August 17

1549

The End of the Prayer Book Rebellion

The English reformation of religion in the sixteenth century was a notoriously top-down affair and many government mandates were met with violent resistance. During the reign of Henry VIII, the dissolution of the monasteries prompted the massive Pilgrimage of Grace when the conservative north of the country rose in defence of the monks. Caught unawares the king was forced to conciliate the rebels with sweet promises until he had assembled enough of a military force to crush them. When Henry was succeeded by his Protestant son Edward VI attempts to enforce the new religious order was also met with outrage and violence.

The Prayer Book Rebellion (or the Western Rebellion) broke out in Cornwall and Devon in 1549. There the peasantry was already upset by the imposition of new taxes, painful price inflation, and the destruction of ancient religious sites by outside commissioners.
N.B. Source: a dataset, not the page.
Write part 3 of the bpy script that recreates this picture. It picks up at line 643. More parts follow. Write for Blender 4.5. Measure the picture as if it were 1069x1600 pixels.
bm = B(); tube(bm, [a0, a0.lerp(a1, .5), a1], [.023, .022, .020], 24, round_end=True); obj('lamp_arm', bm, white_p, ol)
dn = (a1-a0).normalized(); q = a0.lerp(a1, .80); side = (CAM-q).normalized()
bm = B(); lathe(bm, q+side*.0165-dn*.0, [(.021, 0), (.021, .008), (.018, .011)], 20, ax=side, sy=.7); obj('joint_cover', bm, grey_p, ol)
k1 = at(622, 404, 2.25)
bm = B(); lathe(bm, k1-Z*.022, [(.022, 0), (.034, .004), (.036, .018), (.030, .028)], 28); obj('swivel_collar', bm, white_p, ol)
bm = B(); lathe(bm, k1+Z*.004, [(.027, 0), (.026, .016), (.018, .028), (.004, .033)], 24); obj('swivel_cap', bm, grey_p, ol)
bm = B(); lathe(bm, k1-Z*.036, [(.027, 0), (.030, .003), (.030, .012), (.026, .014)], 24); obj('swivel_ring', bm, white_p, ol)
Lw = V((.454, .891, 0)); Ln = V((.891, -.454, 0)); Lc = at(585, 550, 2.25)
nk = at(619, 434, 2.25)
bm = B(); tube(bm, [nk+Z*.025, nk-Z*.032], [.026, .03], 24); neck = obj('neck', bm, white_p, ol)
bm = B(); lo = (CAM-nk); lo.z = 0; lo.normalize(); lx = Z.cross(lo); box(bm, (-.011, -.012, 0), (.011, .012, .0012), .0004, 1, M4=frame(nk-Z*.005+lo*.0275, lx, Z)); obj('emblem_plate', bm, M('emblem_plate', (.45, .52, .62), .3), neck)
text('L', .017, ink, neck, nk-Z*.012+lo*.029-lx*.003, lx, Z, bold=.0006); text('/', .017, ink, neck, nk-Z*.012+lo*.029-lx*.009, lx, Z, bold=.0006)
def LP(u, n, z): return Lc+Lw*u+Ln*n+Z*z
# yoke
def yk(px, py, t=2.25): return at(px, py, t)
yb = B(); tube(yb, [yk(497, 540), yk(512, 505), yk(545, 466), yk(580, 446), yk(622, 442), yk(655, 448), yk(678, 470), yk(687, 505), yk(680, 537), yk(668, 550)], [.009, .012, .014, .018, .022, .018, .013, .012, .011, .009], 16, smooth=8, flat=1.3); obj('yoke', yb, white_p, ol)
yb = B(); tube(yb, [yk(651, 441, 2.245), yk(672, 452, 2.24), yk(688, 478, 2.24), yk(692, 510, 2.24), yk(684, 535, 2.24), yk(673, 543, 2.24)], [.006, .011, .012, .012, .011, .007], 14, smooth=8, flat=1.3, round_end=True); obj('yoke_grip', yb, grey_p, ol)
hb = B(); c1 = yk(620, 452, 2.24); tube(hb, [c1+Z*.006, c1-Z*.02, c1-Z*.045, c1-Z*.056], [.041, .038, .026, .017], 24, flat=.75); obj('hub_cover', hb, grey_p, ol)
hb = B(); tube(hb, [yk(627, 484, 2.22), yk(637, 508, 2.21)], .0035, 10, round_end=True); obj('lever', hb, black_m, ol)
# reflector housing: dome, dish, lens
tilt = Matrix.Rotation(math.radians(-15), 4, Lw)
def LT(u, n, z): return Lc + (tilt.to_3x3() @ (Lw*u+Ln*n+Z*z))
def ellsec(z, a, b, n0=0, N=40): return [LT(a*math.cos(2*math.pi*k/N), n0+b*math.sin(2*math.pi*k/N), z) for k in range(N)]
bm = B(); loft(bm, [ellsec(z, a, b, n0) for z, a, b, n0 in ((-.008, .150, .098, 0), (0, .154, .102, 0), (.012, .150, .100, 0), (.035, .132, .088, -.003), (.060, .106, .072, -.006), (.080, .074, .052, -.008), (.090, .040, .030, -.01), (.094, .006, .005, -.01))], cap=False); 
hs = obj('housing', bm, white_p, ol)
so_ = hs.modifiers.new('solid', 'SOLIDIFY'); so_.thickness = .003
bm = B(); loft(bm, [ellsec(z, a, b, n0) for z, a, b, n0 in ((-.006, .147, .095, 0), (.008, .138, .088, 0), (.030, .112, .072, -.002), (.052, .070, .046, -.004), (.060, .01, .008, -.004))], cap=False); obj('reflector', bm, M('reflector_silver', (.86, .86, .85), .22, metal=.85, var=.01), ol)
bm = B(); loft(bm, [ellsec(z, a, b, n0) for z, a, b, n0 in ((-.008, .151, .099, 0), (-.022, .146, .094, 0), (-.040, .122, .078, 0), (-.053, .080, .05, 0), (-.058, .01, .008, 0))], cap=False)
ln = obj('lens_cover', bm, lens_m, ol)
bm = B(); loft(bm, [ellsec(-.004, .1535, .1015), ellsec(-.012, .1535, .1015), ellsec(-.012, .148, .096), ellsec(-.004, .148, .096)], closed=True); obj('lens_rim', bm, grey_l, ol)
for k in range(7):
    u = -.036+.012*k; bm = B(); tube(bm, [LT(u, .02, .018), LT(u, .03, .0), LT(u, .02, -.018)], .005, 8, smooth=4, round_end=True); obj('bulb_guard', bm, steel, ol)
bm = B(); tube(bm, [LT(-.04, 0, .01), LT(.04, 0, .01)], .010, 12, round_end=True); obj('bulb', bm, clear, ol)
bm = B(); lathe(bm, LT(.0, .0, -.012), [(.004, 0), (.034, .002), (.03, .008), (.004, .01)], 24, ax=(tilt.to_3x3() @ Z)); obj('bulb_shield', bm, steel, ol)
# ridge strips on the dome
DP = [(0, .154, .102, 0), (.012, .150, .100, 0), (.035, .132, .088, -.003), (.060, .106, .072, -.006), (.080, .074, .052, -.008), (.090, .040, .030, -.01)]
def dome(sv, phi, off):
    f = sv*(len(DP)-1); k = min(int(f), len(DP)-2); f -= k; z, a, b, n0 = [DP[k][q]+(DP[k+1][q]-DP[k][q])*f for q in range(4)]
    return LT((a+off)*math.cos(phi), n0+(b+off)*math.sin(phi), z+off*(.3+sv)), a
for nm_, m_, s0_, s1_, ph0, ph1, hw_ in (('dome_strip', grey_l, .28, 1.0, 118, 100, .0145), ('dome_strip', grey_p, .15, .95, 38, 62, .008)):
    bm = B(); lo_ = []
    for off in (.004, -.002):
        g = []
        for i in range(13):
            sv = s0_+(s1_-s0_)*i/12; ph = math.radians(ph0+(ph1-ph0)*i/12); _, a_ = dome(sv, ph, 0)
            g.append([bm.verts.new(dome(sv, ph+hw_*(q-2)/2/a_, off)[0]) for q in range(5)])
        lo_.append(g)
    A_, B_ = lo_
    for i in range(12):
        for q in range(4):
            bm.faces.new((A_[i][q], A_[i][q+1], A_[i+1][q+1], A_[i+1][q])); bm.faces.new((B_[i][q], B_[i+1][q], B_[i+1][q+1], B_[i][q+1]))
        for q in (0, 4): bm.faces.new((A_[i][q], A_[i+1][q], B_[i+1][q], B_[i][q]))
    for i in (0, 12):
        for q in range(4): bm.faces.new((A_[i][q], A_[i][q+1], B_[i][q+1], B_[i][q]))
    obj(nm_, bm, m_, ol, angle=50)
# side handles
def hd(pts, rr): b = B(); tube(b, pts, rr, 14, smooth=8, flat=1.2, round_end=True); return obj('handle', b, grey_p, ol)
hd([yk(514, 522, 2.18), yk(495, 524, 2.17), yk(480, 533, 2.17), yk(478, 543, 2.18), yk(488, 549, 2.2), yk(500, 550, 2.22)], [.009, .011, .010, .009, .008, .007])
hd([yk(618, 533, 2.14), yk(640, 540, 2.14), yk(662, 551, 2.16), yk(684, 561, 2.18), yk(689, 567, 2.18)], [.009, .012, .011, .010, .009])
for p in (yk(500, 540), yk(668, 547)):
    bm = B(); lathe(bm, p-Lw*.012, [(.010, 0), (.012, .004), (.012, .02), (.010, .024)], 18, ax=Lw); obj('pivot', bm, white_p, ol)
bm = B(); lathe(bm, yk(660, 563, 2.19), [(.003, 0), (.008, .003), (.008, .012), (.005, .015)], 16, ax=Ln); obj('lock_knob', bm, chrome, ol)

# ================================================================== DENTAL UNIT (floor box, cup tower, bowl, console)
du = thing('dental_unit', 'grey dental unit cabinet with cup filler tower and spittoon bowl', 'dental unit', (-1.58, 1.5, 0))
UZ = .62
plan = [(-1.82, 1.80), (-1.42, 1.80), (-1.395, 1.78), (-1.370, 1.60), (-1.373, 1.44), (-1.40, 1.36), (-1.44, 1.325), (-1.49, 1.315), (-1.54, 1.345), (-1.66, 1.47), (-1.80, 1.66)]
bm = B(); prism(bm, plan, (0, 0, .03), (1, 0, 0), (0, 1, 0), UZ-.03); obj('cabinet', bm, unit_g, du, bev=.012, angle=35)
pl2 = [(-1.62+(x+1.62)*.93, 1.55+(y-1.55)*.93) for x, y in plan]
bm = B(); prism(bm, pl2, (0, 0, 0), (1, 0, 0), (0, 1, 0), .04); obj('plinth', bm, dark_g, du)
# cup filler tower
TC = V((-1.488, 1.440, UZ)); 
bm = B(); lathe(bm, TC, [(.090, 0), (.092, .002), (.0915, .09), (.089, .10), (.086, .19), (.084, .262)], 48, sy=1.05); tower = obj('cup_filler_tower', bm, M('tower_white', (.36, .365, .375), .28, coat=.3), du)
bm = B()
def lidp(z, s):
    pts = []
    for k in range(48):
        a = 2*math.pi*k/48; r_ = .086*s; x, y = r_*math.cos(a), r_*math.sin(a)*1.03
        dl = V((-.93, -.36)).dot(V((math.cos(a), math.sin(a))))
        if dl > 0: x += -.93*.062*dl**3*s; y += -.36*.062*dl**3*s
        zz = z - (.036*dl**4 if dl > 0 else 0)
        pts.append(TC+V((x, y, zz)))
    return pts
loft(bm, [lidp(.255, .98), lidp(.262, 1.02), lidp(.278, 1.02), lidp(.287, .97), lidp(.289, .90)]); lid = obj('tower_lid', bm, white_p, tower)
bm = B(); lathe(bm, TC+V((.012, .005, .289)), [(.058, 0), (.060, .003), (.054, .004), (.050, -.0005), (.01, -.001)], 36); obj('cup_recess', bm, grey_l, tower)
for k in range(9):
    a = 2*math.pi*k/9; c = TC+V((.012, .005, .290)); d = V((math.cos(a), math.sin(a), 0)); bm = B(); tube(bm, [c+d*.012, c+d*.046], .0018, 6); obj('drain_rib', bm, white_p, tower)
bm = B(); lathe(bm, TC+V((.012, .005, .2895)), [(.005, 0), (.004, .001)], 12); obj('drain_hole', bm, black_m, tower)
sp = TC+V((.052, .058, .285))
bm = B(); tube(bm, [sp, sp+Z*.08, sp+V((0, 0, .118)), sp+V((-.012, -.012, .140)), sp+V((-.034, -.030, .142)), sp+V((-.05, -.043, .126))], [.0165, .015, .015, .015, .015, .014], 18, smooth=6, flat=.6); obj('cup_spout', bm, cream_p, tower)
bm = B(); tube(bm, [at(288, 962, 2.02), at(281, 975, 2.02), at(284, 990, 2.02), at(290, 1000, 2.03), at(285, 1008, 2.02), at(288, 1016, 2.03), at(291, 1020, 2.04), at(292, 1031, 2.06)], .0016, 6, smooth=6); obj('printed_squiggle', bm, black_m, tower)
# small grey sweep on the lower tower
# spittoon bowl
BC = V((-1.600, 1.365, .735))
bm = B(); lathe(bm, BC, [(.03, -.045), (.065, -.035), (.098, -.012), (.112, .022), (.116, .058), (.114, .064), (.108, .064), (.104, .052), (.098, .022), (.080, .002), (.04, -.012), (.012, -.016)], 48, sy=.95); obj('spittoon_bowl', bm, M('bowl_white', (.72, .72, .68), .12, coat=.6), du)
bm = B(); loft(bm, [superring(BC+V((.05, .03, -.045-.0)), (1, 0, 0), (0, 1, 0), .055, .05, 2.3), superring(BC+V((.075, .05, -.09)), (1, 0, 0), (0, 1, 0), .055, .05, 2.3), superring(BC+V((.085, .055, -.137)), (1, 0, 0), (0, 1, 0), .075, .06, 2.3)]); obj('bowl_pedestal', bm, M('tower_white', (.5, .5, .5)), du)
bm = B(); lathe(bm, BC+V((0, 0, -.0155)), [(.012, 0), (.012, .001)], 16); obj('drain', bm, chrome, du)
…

The announcement that the old Latin rite that the countrymen had worshipped with for centuries was to be replaced by the English-language Prayer Book sparked riots and mass gatherings of armed men. Local landowners took leadership of the rebellion; the city of Exeter was besieged and gentry fled to their manor houses for safety as the two western counties saw thousands of angry Catholics under arms.

Judging by the list of demands drawn up by the rebels, the rising was a combination of religious grievances and social unrest. We can see the former in these three articles:

“First we will have the general counsel and holy decrees of our forefathers observed, kept and performed, and who so ever shall speak against them, we hold them as heretics.” 

“Item we will have the Lawes of our Sovereign Lord Kyng Henry the VIII concerning the Six Articles, to be used as they were in his time.”

“Item we will have the mass in Latin, as was before, and celebrated by the priest without any man or woman communicating with them.

But the dire economic situation of what historians have called the Iron Century also led the rebels to demand that lords restrict the number of their servants and to reform landholding practices.

Though successful at first, the rebels were ultimately defeated by royal armies containing large numbers of hardened foreign mercenaries. On this day in 1549 the decisive battle of Sampford Courtney was fought. Thousands of the men of Devon and Cornwall died in battle and thousands more were rounded up and killed out of hand by government troops. This would not be the last English rebellion over religious reform.